## What the task asks
Each line that follows should be printed again exactly as it stands.

## Given material

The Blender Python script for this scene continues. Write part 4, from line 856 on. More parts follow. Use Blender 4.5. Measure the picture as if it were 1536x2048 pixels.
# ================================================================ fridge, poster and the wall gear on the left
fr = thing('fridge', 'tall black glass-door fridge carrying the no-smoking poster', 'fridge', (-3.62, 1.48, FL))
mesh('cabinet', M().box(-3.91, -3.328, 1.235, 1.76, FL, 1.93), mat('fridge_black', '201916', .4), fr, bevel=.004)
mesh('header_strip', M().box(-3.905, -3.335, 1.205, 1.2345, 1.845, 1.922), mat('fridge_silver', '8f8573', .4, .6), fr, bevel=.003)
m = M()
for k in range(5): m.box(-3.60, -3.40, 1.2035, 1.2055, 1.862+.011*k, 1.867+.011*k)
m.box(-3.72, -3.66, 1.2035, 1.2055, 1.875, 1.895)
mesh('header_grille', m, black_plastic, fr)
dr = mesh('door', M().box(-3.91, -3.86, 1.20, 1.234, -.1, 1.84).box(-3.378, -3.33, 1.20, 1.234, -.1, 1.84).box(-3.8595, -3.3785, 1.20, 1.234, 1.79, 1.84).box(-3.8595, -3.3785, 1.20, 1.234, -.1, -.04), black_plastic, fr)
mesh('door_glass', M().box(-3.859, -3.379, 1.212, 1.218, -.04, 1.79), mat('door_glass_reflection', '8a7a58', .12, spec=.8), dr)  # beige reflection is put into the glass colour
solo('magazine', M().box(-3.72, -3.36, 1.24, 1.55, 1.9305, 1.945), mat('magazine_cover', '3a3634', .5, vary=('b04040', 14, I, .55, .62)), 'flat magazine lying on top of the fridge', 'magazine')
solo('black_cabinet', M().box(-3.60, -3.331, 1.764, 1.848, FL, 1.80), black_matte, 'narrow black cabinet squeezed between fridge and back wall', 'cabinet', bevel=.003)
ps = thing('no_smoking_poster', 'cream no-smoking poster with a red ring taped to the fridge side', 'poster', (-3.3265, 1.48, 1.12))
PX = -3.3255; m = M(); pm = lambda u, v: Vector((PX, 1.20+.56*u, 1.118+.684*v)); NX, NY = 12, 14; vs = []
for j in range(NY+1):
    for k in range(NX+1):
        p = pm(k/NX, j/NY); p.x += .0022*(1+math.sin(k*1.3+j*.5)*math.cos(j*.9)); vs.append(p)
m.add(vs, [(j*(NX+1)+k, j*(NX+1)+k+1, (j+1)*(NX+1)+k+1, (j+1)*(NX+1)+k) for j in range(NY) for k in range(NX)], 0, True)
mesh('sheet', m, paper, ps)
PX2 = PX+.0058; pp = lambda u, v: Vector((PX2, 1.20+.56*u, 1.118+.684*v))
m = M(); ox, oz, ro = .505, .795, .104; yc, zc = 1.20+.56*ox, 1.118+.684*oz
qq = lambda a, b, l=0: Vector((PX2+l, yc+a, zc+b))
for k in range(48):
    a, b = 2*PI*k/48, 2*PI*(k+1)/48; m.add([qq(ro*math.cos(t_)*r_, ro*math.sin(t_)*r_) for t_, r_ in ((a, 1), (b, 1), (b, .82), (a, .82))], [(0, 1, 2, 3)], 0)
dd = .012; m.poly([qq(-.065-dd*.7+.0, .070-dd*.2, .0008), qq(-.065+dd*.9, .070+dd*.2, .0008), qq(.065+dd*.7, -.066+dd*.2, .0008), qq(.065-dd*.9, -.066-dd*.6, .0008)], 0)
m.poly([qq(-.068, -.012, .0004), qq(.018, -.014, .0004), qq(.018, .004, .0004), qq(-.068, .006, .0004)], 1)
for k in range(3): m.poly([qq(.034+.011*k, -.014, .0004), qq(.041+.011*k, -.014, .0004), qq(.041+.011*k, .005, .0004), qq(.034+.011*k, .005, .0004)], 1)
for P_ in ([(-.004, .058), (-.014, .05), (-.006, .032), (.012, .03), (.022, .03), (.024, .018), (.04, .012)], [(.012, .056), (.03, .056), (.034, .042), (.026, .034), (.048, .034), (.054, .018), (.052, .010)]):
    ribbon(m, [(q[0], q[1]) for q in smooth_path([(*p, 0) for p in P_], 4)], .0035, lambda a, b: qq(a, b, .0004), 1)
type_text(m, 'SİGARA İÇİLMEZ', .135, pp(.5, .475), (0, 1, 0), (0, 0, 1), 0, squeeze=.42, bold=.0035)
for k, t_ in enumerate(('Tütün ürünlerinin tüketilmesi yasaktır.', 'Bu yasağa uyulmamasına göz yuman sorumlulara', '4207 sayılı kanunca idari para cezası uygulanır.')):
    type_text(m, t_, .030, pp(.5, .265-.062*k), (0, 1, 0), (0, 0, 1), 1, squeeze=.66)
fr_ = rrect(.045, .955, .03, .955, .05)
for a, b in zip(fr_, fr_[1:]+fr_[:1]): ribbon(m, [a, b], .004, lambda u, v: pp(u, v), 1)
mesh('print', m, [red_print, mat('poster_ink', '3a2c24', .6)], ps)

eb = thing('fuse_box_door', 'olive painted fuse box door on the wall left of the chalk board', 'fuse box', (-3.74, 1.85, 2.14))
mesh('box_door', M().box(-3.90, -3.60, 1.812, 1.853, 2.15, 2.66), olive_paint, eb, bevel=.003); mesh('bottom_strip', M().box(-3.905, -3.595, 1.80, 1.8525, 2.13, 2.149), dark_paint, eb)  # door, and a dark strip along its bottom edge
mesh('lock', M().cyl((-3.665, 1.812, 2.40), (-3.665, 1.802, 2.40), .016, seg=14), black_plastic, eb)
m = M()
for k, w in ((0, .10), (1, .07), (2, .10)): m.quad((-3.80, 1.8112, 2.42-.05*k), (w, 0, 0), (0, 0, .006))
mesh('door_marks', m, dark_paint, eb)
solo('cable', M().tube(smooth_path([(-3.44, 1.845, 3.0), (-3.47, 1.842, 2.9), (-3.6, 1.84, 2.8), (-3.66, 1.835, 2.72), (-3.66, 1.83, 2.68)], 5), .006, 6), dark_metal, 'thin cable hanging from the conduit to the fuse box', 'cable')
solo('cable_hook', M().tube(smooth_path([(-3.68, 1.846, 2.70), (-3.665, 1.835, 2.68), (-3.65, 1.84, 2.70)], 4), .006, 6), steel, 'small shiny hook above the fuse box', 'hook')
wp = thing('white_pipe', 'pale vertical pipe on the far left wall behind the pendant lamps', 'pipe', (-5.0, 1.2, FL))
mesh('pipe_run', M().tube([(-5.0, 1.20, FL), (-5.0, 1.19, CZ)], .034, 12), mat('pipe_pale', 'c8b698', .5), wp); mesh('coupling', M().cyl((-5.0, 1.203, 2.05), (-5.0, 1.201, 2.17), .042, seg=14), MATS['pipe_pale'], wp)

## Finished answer
The Blender Python script for this scene continues. Write part 4, from line 856 on. More parts follow. Use Blender 4.5. Measure the picture as if it were 1536x2048 pixels.
# ================================================================ fridge, poster and the wall gear on the left
fr = thing('fridge', 'tall black glass-door fridge carrying the no-smoking poster', 'fridge', (-3.62, 1.48, FL))
mesh('cabinet', M().box(-3.91, -3.328, 1.235, 1.76, FL, 1.93), mat('fridge_black', '201916', .4), fr, bevel=.004)
mesh('header_strip', M().box(-3.905, -3.335, 1.205, 1.2345, 1.845, 1.922), mat('fridge_silver', '8f8573', .4, .6), fr, bevel=.003)
m = M()
for k in range(5): m.box(-3.60, -3.40, 1.2035, 1.2055, 1.862+.011*k, 1.867+.011*k)
m.box(-3.72, -3.66, 1.2035, 1.2055, 1.875, 1.895)
mesh('header_grille', m, black_plastic, fr)
dr = mesh('door', M().box(-3.91, -3.86, 1.20, 1.234, -.1, 1.84).box(-3.378, -3.33, 1.20, 1.234, -.1, 1.84).box(-3.8595, -3.3785, 1.20, 1.234, 1.79, 1.84).box(-3.8595, -3.3785, 1.20, 1.234, -.1, -.04), black_plastic, fr)
mesh('door_glass', M().box(-3.859, -3.379, 1.212, 1.218, -.04, 1.79), mat('door_glass_reflection', '8a7a58', .12, spec=.8), dr)  # beige reflection is put into the glass colour
solo('magazine', M().box(-3.72, -3.36, 1.24, 1.55, 1.9305, 1.945), mat('magazine_cover', '3a3634', .5, vary=('b04040', 14, I, .55, .62)), 'flat magazine lying on top of the fridge', 'magazine')
solo('black_cabinet', M().box(-3.60, -3.331, 1.764, 1.848, FL, 1.80), black_matte, 'narrow black cabinet squeezed between fridge and back wall', 'cabinet', bevel=.003)
ps = thing('no_smoking_poster', 'cream no-smoking poster with a red ring taped to the fridge side', 'poster', (-3.3265, 1.48, 1.12))
PX = -3.3255; m = M(); pm = lambda u, v: Vector((PX, 1.20+.56*u, 1.118+.684*v)); NX, NY = 12, 14; vs = []
for j in range(NY+1):
    for k in range(NX+1):
        p = pm(k/NX, j/NY); p.x += .0022*(1+math.sin(k*1.3+j*.5)*math.cos(j*.9)); vs.append(p)
m.add(vs, [(j*(NX+1)+k, j*(NX+1)+k+1, (j+1)*(NX+1)+k+1, (j+1)*(NX+1)+k) for j in range(NY) for k in range(NX)], 0, True)
mesh('sheet', m, paper, ps)
PX2 = PX+.0058; pp = lambda u, v: Vector((PX2, 1.20+.56*u, 1.118+.684*v))
m = M(); ox, oz, ro = .505, .795, .104; yc, zc = 1.20+.56*ox, 1.118+.684*oz
qq = lambda a, b, l=0: Vector((PX2+l, yc+a, zc+b))
for k in range(48):
    a, b = 2*PI*k/48, 2*PI*(k+1)/48; m.add([qq(ro*math.cos(t_)*r_, ro*math.sin(t_)*r_) for t_, r_ in ((a, 1), (b, 1), (b, .82), (a, .82))], [(0, 1, 2, 3)], 0)
dd = .012; m.poly([qq(-.065-dd*.7+.0, .070-dd*.2, .0008), qq(-.065+dd*.9, .070+dd*.2, .0008), qq(.065+dd*.7, -.066+dd*.2, .0008), qq(.065-dd*.9, -.066-dd*.6, .0008)], 0)
m.poly([qq(-.068, -.012, .0004), qq(.018, -.014, .0004), qq(.018, .004, .0004), qq(-.068, .006, .0004)], 1)
for k in range(3): m.poly([qq(.034+.011*k, -.014, .0004), qq(.041+.011*k, -.014, .0004), qq(.041+.011*k, .005, .0004), qq(.034+.011*k, .005, .0004)], 1)
for P_ in ([(-.004, .058), (-.014, .05), (-.006, .032), (.012, .03), (.022, .03), (.024, .018), (.04, .012)], [(.012, .056), (.03, .056), (.034, .042), (.026, .034), (.048, .034), (.054, .018), (.052, .010)]):
    ribbon(m, [(q[0], q[1]) for q in smooth_path([(*p, 0) for p in P_], 4)], .0035, lambda a, b: qq(a, b, .0004), 1)
type_text(m, 'SİGARA İÇİLMEZ', .135, pp(.5, .475), (0, 1, 0), (0, 0, 1), 0, squeeze=.42, bold=.0035)
for k, t_ in enumerate(('Tütün ürünlerinin tüketilmesi yasaktır.', 'Bu yasağa uyulmamasına göz yuman sorumlulara', '4207 sayılı kanunca idari para cezası uygulanır.')):
    type_text(m, t_, .030, pp(.5, .265-.062*k), (0, 1, 0), (0, 0, 1), 1, squeeze=.66)
fr_ = rrect(.045, .955, .03, .955, .05)
for a, b in zip(fr_, fr_[1:]+fr_[:1]): ribbon(m, [a, b], .004, lambda u, v: pp(u, v), 1)
mesh('print', m, [red_print, mat('poster_ink', '3a2c24', .6)], ps)

eb = thing('fuse_box_door', 'olive painted fuse box door on the wall left of the chalk board', 'fuse box', (-3.74, 1.85, 2.14))
mesh('box_door', M().box(-3.90, -3.60, 1.812, 1.853, 2.15, 2.66), olive_paint, eb, bevel=.003); mesh('bottom_strip', M().box(-3.905, -3.595, 1.80, 1.8525, 2.13, 2.149), dark_paint, eb)  # door, and a dark strip along its bottom edge
mesh('lock', M().cyl((-3.665, 1.812, 2.40), (-3.665, 1.802, 2.40), .016, seg=14), black_plastic, eb)
m = M()
for k, w in ((0, .10), (1, .07), (2, .10)): m.quad((-3.80, 1.8112, 2.42-.05*k), (w, 0, 0), (0, 0, .006))
mesh('door_marks', m, dark_paint, eb)
solo('cable', M().tube(smooth_path([(-3.44, 1.845, 3.0), (-3.47, 1.842, 2.9), (-3.6, 1.84, 2.8), (-3.66, 1.835, 2.72), (-3.66, 1.83, 2.68)], 5), .006, 6), dark_metal, 'thin cable hanging from the conduit to the fuse box', 'cable')
solo('cable_hook', M().tube(smooth_path([(-3.68, 1.846, 2.70), (-3.665, 1.835, 2.68), (-3.65, 1.84, 2.70)], 4), .006, 6), steel, 'small shiny hook above the fuse box', 'hook')
wp = thing('white_pipe', 'pale vertical pipe on the far left wall behind the pendant lamps', 'pipe', (-5.0, 1.2, FL))
mesh('pipe_run', M().tube([(-5.0, 1.20, FL), (-5.0, 1.19, CZ)], .034, 12), mat('pipe_pale', 'c8b698', .5), wp); mesh('coupling', M().cyl((-5.0, 1.203, 2.05), (-5.0, 1.201, 2.17), .042, seg=14), MATS['pipe_pale'], wp)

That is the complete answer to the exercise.